1980年代に少女たちを熱狂の渦に巻き込んだ女子プロレスラー、クラッシュ・ギャルズのライオネス飛鳥(48)が次なる舞台に選んだのは、銀座という女の戦場だった。
住所も電話番号も非公開、最大20人程度しか入れない会員制スナック「gangs」は、高級クラブが林立する中心部からほど近い場所にある。
クラブから吐き出された客やホステスが街に出始めた午前0時頃、記者が店で待っていると、髪を明るい茶色に染めたホスト風の人物が男女2人連れの客を連れて入ってきた。
差し出された名刺に書かれていたのは「代表 ライオネス飛鳥」。今も毎日トレーニングを欠かさないといういかつい体型だ。本人に、プロレス引退後の第二の人生を飲食、しかも銀座を選んだ理由を聞いた。
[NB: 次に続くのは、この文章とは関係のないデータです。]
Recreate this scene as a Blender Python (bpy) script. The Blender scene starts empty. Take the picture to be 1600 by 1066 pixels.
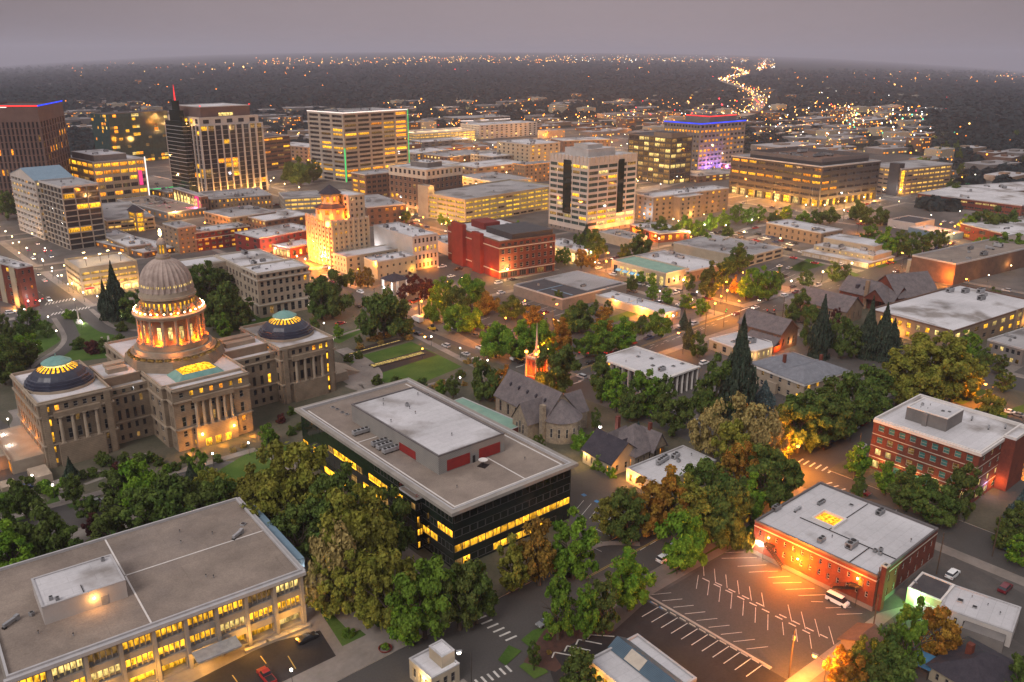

「独立前に3年間ほど、友達が経営するお店で働いていたんです。その中で、自分でもできるのではと思いました。クラッシュ・ギャルズを知っている30~40代の女性が、今の銀座の中心なんです。その人たちが世代交代してしまったら遅い。自分のお店を出したのは勢いとタイミングですね」
客の7割はクラブのアフターでホステスがお客を伴って来るパターン。現在5年目、ようやく余裕が出てきたというが、震災後の景気の落ち込みとは無縁ではいられなかった。以前は来店を断わらざるを得ないほど活況を呈したが、
「クラブが忙しいと、ウチも忙しいし、クラブが厳しいと、アフターもありませんから、ウチも厳しくなりますね」(同前)
客単価は3万円前後、決して安い店ではない。
「でも、やるからには一番を目指したい。『飛鳥のお店、暇なんだってよ』って、絶対に周りにいわれたくないですから。師匠のジャガー横田に『一番じゃなければ、2番はビリと一緒だ』っていわれて育てられたんです(笑い)」
横にいた常連客に「この店の魅力は?」と聞くと、「ブスばっか」と即答。これにはカウンターの向こうで働いていたスタッフらも一同大爆笑だった。